As assessorias do ex-presidente Luiz Inácio Lula da Silva (PT) e do presidente do Senado, Rodrigo Pacheco (PSD) afirmaram que suas pré-candidaturas ainda não estão confirmadas e, por isso, preferiram não se posicionar. O presidente Jair Bolsonaro (PL) e André Janones (Avante) não responderam à reportagem.
‘Antagonismo’
O cientista político José Álvaro Moisés avalia que eliminar o instituto da reeleição não resolveria essas questões e enxerga um certo “tom populista” na proposta. “A natureza humana leva a uma ambição do poder. Então a solução é controlar as ferramentas que levam a esse abuso. Assim foi pensada a estrutura da democracia republicana”, afirmou.
Para Moisés, o aumento no número de presidenciáveis que apoiam o fim da reeleição está ligado ao resultado do governo Bolsonaro. Segundo ele, o presidente exacerbou a possibilidade de utilizar a máquina administrativa e o Orçamento por causa da reeleição.
“Fundamentalmente, a meta mais importante que se colocou em seu governo foi a reeleição. É, de certa maneira, um caso excepcional”, disse. “Não que outros presidentes não tenham feito algo nesse sentido, mas não desde o primeiro ano e durante todo mandato. Essa exacerbação criou um antagonismo na opinião pública à reeleição.”
Entre os defensores do instituto, o argumento mais comum é o de que, ao reeleger um presidente da República, o eleitor reconhece que um mandato de quatro anos é insuficiente para assegurar uma governança capaz de ter, efetivamente, resultados positivos.
Plebiscito
Para Álvaro Moisés, a possibilidade representa “um plebiscito” no meio de um período de oito anos. O cientista político pela USP Rubens Figueiredo ressalta que, quando a possibilidade de reeleição foi aprovada, em 1997, o governo precisava de mais tempo para fazer as transformações econômicas necessárias à época.

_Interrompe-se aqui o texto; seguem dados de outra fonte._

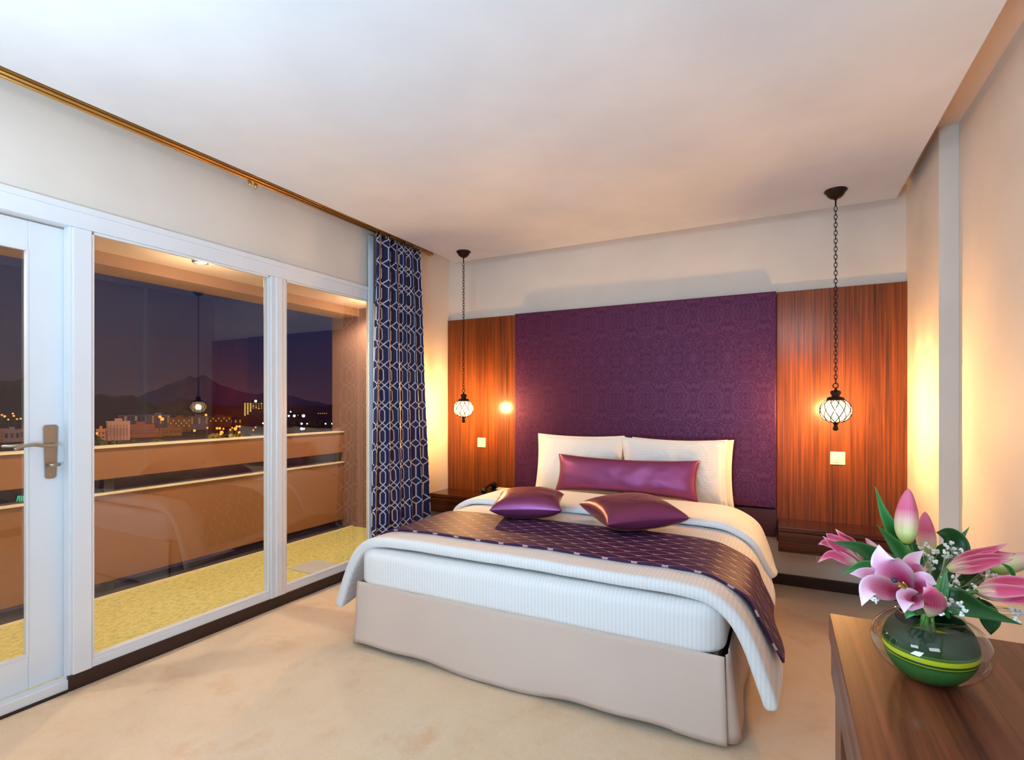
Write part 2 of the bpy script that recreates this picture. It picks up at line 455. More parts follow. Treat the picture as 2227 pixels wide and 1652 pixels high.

“A inflação era um problema gravíssimo. Então, naquele momento, o governo FHC significava uma estabilidade da moeda e um compromisso com disciplina fiscal. Sem um segundo mandato não seria possível concretizar as reformas para o Brasil avançar”, afirmou Figueiredo.
Cláudio Couto, cientista político e professor da Fundação Getúlio Vargas (FGV), entende que durante a campanha candidatos tendem a se manifestar contra a reeleição na tentativa de mostrar desprendimento do poder, por considerarem que esse atributo pode ser benéfico aos olhos dos eleitores. O professor recorda que, frequentemente, candidatos se declararam contrários à reeleição e depois de eleitos mudam de ideia. Ou afirmam que, “em tese”, são contrários. “Mas, como as regras permitem, vão disputar a reeleição.”
‘O que está por trás são as condições de governabilidade e isso exige tempo’
O caminho mais razoável, na opinião do cientista político da USP José Álvaro Moisés seria que “ao invés do fim da reeleição”, os candidatos propusessem formas de controlar “os exageros e a exploração dos mecanismos”.
Os presidenciáveis utilizam o discurso contrário à reeleição para facilitar alianças políticas?
É provável que sim, mas nada disso existe com garantia. E ninguém pode dar uma garantia total de que no processo político não vai haver modificações, mudanças, em funções de novas conjunturas. É uma possibilidade, mas não é um imperativo.
Caso sejam eleitos, é provável que esses pré-candidatos mudem de opinião?
É impossível ter um controle absoluto sobre o que as pessoas farão no futuro, principalmente no terreno da política. Por uma razão simples: a política não é uma ciência exata. Mudam as conjunturas, mudam também as condições e os atores podem mudar de opinião. Podem mudar de projeto. Ainda que isso seja indefensável pela opinião pública.
O que os candidatos querem ao anunciar que são contrários à reeleição?
Os candidatos que hoje defendem o fim da reeleição, ao invés de enfrentar o problema que está por trás da questão, estão adotando uma posição mais aceitável, mais próxima da opinião pública, mas sem enfrentar de frente a questão.
De que maneira poderiam enfrentar essa questão?
O que está por trás são as condições de governabilidade e isso depende de tempo, de energia, de capacidade de fazer. Quatro anos são mandatos muito curtos, que não resolvem o problema. Em alguns casos, é necessário ter um diálogo crítico com a opinião pública. Remar contra a corrente.
Então é um caminho menos simples?
São um conjunto de regras que podem ser tomadas, que precisam ser examinadas, refletidas e decididas pelo Congresso. Seria mais importante que os candidatos propusessem, ao invés do fim da reeleição, formas de controlar os exageros e a exploração dos mecanismos do que excluir a reeleição.